American Letters reveals the large amount of unwavering and ceaseless encouragement that Jackson received from his family over the years. It is a fact little discussed. This family support was of an emotional nature, but also extended towards the practical. After leaving home, for example, Jackson relied on his brothers to establish himself in New York. He lived for years with Sanford and his wife Arloie before meeting Lee Krasner in the early 1940s. This surely was due in part to financial concerns. However, considering the concern voiced by Sanford in particular, it becomes apparent that the family also felt that one had to protect Jackson, who was fragile and not well equipped to cope on his own. Nevertheless, the close connection between the brothers remained through the years of hardship and after, when Jackson moved in with Lee and found professional recognition. Thinking back to his childhood during the 1950s, Jason McCoy, Sanford’s son, recalls: “My memory of family is of the visits by my aunts, uncles and cousin Jeremy [Charles’s daughter].”
“There was a warmth and respect for each other, as well as concern for individual well-being...the brothers stayed in touch and shared a strong bond.”

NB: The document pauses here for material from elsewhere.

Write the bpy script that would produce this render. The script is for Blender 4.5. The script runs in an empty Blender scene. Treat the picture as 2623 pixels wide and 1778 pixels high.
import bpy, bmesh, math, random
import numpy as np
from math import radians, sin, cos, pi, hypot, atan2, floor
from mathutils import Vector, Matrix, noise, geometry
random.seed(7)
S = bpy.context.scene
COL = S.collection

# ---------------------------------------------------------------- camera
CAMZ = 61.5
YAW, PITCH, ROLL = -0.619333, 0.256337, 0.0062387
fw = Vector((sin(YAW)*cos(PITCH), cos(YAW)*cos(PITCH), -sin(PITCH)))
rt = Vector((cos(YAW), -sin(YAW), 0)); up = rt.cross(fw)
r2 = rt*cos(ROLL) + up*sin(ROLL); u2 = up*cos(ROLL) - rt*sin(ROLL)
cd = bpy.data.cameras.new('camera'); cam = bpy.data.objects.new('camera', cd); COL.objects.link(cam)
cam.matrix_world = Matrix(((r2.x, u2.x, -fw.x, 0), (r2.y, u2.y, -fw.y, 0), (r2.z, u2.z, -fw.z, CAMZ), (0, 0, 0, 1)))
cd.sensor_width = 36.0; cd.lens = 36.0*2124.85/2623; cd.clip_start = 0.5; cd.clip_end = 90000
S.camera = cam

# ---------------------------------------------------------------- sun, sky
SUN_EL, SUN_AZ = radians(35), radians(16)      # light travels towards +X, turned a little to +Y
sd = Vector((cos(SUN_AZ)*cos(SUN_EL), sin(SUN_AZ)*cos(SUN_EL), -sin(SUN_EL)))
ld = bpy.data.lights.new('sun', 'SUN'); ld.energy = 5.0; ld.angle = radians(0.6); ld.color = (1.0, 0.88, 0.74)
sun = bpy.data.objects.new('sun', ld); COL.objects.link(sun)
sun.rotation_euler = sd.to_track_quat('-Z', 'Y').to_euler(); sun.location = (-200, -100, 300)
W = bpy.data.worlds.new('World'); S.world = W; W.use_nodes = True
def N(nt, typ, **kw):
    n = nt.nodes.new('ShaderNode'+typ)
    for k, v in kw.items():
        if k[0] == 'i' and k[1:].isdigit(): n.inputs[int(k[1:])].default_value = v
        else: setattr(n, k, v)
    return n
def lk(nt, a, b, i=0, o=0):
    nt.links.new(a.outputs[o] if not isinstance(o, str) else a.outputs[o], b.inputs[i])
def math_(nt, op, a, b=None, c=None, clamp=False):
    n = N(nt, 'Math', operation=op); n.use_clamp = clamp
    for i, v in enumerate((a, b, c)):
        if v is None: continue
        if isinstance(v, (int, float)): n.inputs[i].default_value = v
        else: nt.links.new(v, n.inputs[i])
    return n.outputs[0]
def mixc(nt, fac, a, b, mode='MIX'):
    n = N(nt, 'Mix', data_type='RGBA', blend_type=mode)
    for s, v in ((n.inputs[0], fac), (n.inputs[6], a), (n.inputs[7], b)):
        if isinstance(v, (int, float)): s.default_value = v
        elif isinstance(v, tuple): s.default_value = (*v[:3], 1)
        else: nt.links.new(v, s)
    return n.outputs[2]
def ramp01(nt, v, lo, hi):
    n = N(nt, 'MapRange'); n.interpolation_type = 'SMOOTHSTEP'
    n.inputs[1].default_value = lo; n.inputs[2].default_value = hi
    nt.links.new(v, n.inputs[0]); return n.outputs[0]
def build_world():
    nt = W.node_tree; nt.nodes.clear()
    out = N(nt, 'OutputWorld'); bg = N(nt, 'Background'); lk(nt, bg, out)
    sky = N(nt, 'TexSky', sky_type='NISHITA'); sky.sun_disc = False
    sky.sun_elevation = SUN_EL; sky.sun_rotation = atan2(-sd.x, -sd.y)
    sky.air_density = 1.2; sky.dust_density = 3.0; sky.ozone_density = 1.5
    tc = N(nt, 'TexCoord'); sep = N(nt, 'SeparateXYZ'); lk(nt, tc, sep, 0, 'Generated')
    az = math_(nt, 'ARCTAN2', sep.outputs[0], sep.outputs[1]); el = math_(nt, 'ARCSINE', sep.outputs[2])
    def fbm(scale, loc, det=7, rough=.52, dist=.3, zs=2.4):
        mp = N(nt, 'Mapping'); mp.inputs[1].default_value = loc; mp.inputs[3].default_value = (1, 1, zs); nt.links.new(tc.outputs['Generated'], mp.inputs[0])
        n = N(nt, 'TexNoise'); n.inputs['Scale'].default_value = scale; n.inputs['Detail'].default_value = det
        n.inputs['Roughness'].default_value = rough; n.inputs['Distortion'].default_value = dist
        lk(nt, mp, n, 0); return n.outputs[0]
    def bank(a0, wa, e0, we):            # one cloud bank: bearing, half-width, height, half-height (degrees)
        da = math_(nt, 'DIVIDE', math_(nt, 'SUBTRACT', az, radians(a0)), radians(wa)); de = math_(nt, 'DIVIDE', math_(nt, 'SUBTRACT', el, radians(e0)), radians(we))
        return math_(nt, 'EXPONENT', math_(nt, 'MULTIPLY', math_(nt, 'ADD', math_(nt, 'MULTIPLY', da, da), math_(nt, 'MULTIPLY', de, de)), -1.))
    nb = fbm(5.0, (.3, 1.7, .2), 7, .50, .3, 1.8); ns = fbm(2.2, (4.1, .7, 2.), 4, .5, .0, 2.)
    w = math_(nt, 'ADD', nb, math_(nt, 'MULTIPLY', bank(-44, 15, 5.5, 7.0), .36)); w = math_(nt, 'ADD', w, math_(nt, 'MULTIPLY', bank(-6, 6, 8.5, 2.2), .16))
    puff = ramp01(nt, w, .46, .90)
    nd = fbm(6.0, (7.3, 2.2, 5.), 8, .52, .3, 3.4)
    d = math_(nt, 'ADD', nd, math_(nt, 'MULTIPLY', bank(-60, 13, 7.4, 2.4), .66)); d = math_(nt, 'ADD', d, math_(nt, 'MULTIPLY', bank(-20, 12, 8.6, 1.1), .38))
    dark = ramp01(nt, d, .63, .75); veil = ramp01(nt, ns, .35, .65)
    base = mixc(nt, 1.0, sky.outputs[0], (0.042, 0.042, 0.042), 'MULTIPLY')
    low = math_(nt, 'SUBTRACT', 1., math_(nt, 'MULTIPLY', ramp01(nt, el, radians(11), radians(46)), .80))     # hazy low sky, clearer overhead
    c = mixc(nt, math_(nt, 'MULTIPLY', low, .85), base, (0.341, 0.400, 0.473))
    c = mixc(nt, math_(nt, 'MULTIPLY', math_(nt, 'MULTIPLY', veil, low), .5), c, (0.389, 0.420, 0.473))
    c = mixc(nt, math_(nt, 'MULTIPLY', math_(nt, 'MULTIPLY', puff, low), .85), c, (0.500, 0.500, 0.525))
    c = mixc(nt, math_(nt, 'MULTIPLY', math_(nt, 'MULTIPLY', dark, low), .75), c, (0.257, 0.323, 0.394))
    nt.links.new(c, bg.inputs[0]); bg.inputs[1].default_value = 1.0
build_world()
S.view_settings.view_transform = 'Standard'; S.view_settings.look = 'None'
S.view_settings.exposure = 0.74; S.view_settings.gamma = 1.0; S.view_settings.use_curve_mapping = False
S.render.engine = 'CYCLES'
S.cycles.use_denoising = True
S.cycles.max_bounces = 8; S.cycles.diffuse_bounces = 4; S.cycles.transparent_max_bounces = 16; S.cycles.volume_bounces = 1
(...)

Though American Letters’s value is not limited to Pollock scholarship, its most profound achievement is that it provides an unabashed view of the intellect behind the work. By giving us new evidence of Jackson Pollock’s own voice, American Letters achieves both, to offer an important new source for understanding his struggles and genuine search for meaning in life and art, as well as to (what Charles Pollock called) “keep the record straight.”